Investi par un second mandat il y a moins de quatre mois, Barack Obama doit faire face depuis quelques jours à plusieurs affaires qui éclaboussent son administration. Si bien que certains médias américains et des républicains n’écartent pas l’hypothèse d’un « impeachment » lancé contre le président américain pour le destituer.
Que reproche-t-on à Obama?
Trois dossiers sensibles embarrassent la Maison-Blanche. Il y a d’abord l’attentat de Benghazi du 11 septembre 2012, qui a coûté la vie de quatre Américains dont l’ambassadeur des Etats-Unis en Libye. Confronté à cet événement en pleine campagne présidentielle, Barack Obama a dû une nouvelle fois défendre lundi sa précédente administration, versant même une larme en conférence de presse.

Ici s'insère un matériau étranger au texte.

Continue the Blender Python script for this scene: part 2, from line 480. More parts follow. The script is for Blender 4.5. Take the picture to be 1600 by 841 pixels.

Des médias américains ont diffusé vendredi des « éléments de langage » (talking points) utilisés par l’exécutif après cette attaque. Le département d’Etat alors dirigé par Hillary Clinton et la Maison-Blanche seraient intervenus, dans les jours suivant l’attentat islamiste, pour supprimer une référence à Al-Qaïda dans un document qui devait servir à rendre compte publiquement des débuts de l’enquête. Les républicains, qui soupçonnent la Maison-Blanche d’avoir cherché à éluder le caractère terroriste de cette attaque, accuse également le pouvoir d’être responsable des failles de sécurité à Benghazi. La semaine dernière, trois fonctionnaires du département d’Etat avaient d’ailleurs dénoncé des carences.
Par ailleurs, le Parti républicain accuse l’administration Obama d’être derrière le contrôle fiscal d’environ 75 groupes proches de son courant ultraconservateur du Tea party. Les services fiscaux américains ont eux-mêmes reconnu cette démarche et présenté leurs excuses, en excluant toute influence partisane. Enfin, l’agence de presse Associated Press a dénoncé lundi une « intrusion massive et sans précédent » du département de la Justice, qui se serait secrètement saisi de deux mois de relevés téléphoniques de l’agence et de certains de ses journalistes. L’administration s’est justifiée mardi en assurant que les saisies étaient liées à une enquête sur « un problème très grave » qui « mettait les Américains en danger ».
Vers un impeachment?
En retour, Barack Obama accuse les républicains d’instrumentaliser ces affaires, parlant notamment de « diversion » sur le dossier Benghazi. Certains opposants ou éditorialistes évoquent quant à eux ouvertement le fantôme du scandale du Watergate qui avait coûté sa présidence à Richard Nixon en 1974. D’autres vont plus loin en prononçant le mot d' »impeachment », c’est-à-dire une procédure de destitution contre le président américain. « Je m’interroge simplement : est-ce dans le domaine des possibilités? Et je dirais plutôt oui, je veux garder cette option sur la table », a déclaré mardi le républicain Jason Chaffetz, élu de l’Utah à la Chambre des représentants. D’autres, comme l’ex-candidat à la présidentielle John McCain, sont moins favorables à cette solution jugée trop radicale.
Sur son site, le mensuel américain The American prospects’interroge : « L’impeachment n’est-il qu’une question de temps? » Et d’y répondre : « De plus en plus, la question n’est pas « est-ce que les Républicains tenteront-ils de destituer Obama? », mais : « quand est-ce que cela interviendra? » Dans le Daily Beast, l’éditorialiste Michael Tomasky assure que la plupart des républicains élus à la Chambre des représentants vivent dans des circonscriptions où Barack Obama n’est pas considéré comme « un occupant légitime du Bureau ovale ».
Quel risque pour Obama?
Lancer une procédure d’impeachment pourrait être vain étant donné la configuration actuelle du Congrès. Et pour cause : la procédure de destitution, qui pour être validée nécessite une majorité de voix à la Chambre, ouvre le « procès » au Sénat, à majorité démocrate. Cette situation pourrait toutefois évoluer dès les élections de mi-mandat en 2015, si le Sénat bascule. L’impeachment prononcé, le processus se rapproche alors d’une procédure judiciaire : si le président est jugé coupable par les deux-tiers des sénateurs, il est destitué. Mais une responsabilité pénale, et non politique, doit être mise en cause dans le cadre de sa fonction. Il faudrait donc que les charges reprochées à Barack Obama soient extrêmement lourdes.
Pour l’heure, jamais un président des Etats-Unis n’a été destitué. Une procédure a été ouverte à l’encontre d’Andrew Johnson en 1868 et Bill Clinton en 1998 (après le scandale Lewinsky) sans qu’elle aille jusqu’au bout. Richard Nixon en 1974 fut lui aussi visé par cette procédure, qui fut abandonnée lors de sa démission.